WASHINGTON, March 18, 2015 – The Obama administration’s ambitious agricultural development initiative known as Feed the Future has never been authorized in law, leaving it with an uncertain future. But supporters are about to renew an effort to provide the $1-billion-a-year program with congressional authorization.

Next week, Reps. Chris Smith, R-N.J., and Betty McCollum, D-Minn., will unveil a new version of the Global Food Security Act that they introduced last fall. Instead of the multiyear authorization they originally proposed, the latest draft of the bill would provide just a one-year authorization, according to a congressional source.

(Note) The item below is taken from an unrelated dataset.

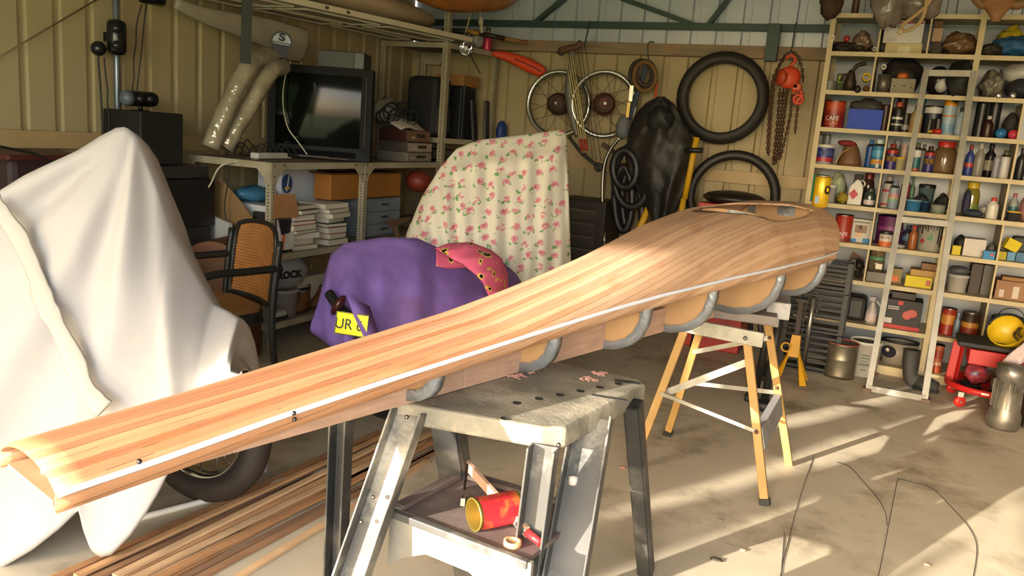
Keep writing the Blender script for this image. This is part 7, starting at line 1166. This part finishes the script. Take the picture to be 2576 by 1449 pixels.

The bill was trimmed back to one year in the House Foreign Affairs Committee before passing the House in December during the lame-duck Congress. For supporters a one-year authorization is betting than nothing. Once Feed the Future is in the law, they will work on getting it extended for longer. 

Supporters had hoped to push the House-passed measure through the Senate, too, in December, but the legislation got caught up in the change of power there. Bob Corker, who took over as chairman of the Senate Foreign Relations Committee this year wanted more time to consider the bill, sources say.

Sen. Robert Casey, D-Pa., is expected to re-introduce a companion version to the Smith-McCollum bill. Johnny Isakson R-Ga., is expected to replace the retired Mike Johanns, R-Neb., as the GOP co-sponsor

Johanns, a former agriculture secretary, remains a champion of Feed the Future. “If we’re really going to make a sustainable difference, then food aid and Feed the Future must be welded together in an inseparable development strategy,” Johanns said at a March 12 forum sponsored by Oxfam America. “Feed the Future needs a permanent place, not only in our hearts, but in our laws.”

Feed the Future represents the U.S. commitment to a G8 effort launched in 2009 in the wake of the global food-price spikes.  The initiative, which is operating in 19 countries, has since been expanded through partnerships with companies such as DuPont and Cargill under what is known as the New Alliance for Food Security and Nutrition.